Les présentateurs-stars de la chaîne font leurs valises un par un, emportant les programmes avec eux. Jusque là, tout le monde crie à la fin de la chaîne mais, en tant qu’optimiste, je me dis qu’il y a encore des anciens, même si la domination de Bolloré/Hanouna (et la tripotée de suce-boules en attente) risque de biaiser la programmation de la chaîne. Parce que faire du TPMP-like sur Canal+, ça n’a aucun sens. Le peu de subversion pertinent restant est sur le chemin du départ, tout le monde attends de voir qui va quitter le navire.
Le coup de grâce (à mes yeux) fut d’arrêter Le Zapping. Pour une personne comme moi, qui n’a pas l’habitude de suivre ce qu’il se passe à la TV, j’aimais ce programme. J’espérais au moins qu’il reste, avec son ton détaché. C’était le résumé impeccable des turpitudes télévisuelles de la veille. Le Zapping a été orchestrée d’une manière parfaite perdant près de 27 ans. Regarder cet émission, c’était s’assurer d’être à jour dans le pire et dans le meilleur de la télévision, sans être collé 7h/jour à son poste. Que l’on rigole, se moque, soit choqué ou outré, les cibles étaient toujours justes et l’objectivité de rigueur (même ces derniers mois, avec l’arrivée de Bolloré). Ok, depuis des années, Internet fait aussi office de sélection “naturelle” pour s’offusquer de la merdique télévisuelle. Mais le Zapping, tout de même, cette légende… Le voir mourir, c’est voir mourir la dernière bastion de l’esprit canal.
Dans ce nettoyage de Printemps pourri, il reste Groland dans tout ça. Qui tient, il faut bien le dire. Mais à quel moment Jules-Édouard Moustic et sa clique de bouseux parodiques excellents se feront virer de la chaîne cryptée ?
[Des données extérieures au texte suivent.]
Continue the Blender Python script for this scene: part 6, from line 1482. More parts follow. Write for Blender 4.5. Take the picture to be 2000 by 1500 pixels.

Ou plutôt “chaîne sur-cryptée” à partir de septembre, d’ailleurs. Oui, car désormais, Canal ne gardera quelques 2 ou 3 heures de programmes en clair. Bolloré nous explique que l’aspect “en clair” est un reste du lancement de la chaîne, qui n’a plus lieu d’être. Ce qui est totalement stupide. Ces programmes en clair, accessibles, sont devenus cultes pour une raison : tout le monde y avait accès et donc tout le monde pouvait en parler.
L’information et l’investigation ne seront plus : ce sera C News qui prendra le relais (ex-i-Télé, et quel nom nul, on se croit chez les américains). Bref, le fond ne changera pas.
Tout va être chamboulé. Bolloré veut innover mais personnellement, je trouve que c’est un pari risqué. Il va faire mourir la chaîne.
C’est dommage, parce que ces dernières années, certains programmes étaient originaux et agréables à regarder. Par exemple, Bref et le Petit Journal. Et pourquoi cela fonctionnait ? Parce qu’ils étaient accessibles. De toute façon, je pense que tout le monde sera d’accord avec moi, tout le monde est resté avec ces idées en tête :
Clair : émissions cool de Canal.
Crypté : films en exclu et sports.
Cela a bien changé, évidemment. Mais soyons sérieux deux minutes : personne ne va s’abonner pour des émissions de divertissement. Les “programmes exclusifs” de Canal seront disponibles sur les internets à la seconde où le générique sera terminé.
L’analyse est simple : Bolloré veut nous la jouer à la Mediapart version télévisée. Sauf que Mediapart est arrivé avec ce concept d’entrée de jeu, et ne joue pas dans le même domaine. Rien à voir donc. Canal+ a eu une âme, une griffe à elle, pendant plus de 30 ans. S’il est vrai que “l’esprit Canal” s’est érodé gravement avec le temps, Bolloré a donné le coup de grâce et achevé la bête.
Je vais me mater une rediffusion de “L’émission” des Nuls, pour fêter ça.